あねぞうさんのおちゃらけ仲間のM君が、A君の話をおしえてくれた。
A君は、おゆうぎをしない。うたをうたわない。ゲームや遊びに、加わらない。なにもしない。
運動会でも、すべての競技で見学に回ってるのを、私は見ていた。
「A君はね、いつも、こうなっちゃうんだ」
と、とてもやさしい顔をしながら、M君はいった。
クリスマスのお芝居がはじまると、A君は帽子のゴムを噛みはじめた。噛みながら、舞台のはじっこで、なんとなくみんなの様子をながめていた。

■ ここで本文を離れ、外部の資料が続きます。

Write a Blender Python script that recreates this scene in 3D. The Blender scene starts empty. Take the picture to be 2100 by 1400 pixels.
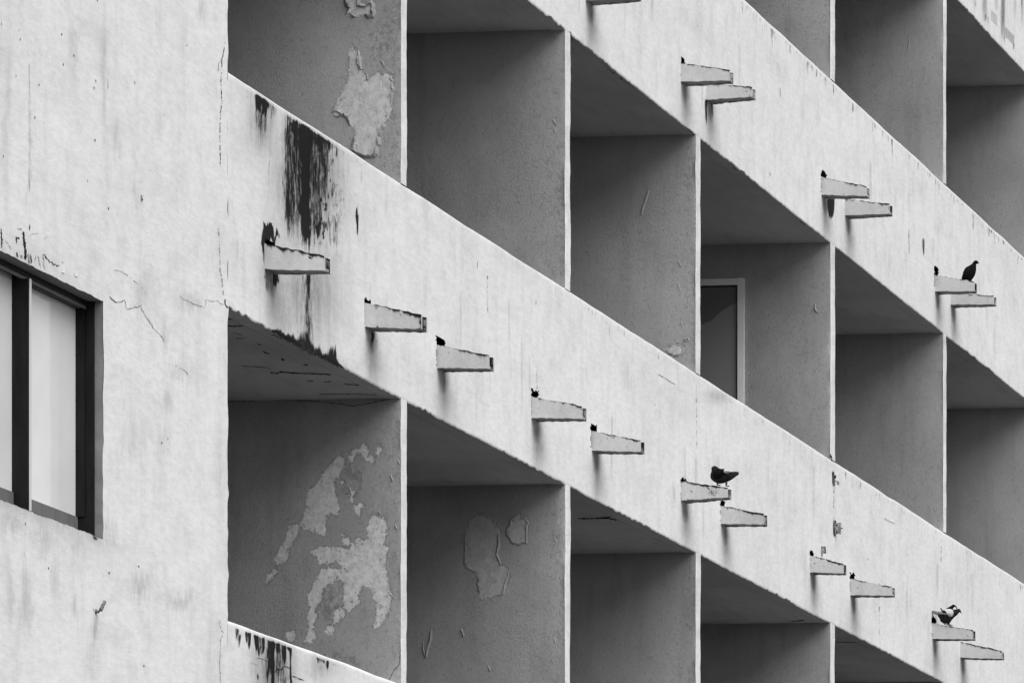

家にかえってから、あねぞうさんに、A君のことを聞いてみた。
「よくわかんない。でも、言葉はわかるみたいだよ。あだきち君とは、ちょっとちがうかも」
とのことだった。A君とも、うんとなかよくしてねと、あねぞうさんに言ったら、あねぞうさんはうなずいたけど、なんとなく曖昧な顔をしていた。そして、
「あのね、じつはね、言葉しゃべれないような気がするおともだちが、もう一人いるんだ」
といった。誰なの、と聞くと、あねぞうさんはちょっと間をおいてから、
「Cちゃん」
と答えた。Cちゃんは、幼稚園のクラスのなかで、たった一人だけあねぞうさん親しくなれた女の子のともだちなのだと、前からあねぞうさんに聞いていた。じゃあCちゃんとお話したことないの、と聞くと、あねぞうさんは、
「話すみたいなんだけど、よくわかんないのよ」
という。会話になっていないらしい。
「でも、折り紙とかいっぱいして、あそぶんだよ」
たしかに折り紙に、言葉はいらない。
A君は、自分からはなんにもしないから、あねぞうさんとしても、接点をみつけるのがむずかしいのだろう。
クリスマス会のあいだに、私は、A君の好きなものをいくつか見つけた。
お人形と、お話だ。
あねぞうさんにも、教えてやろう。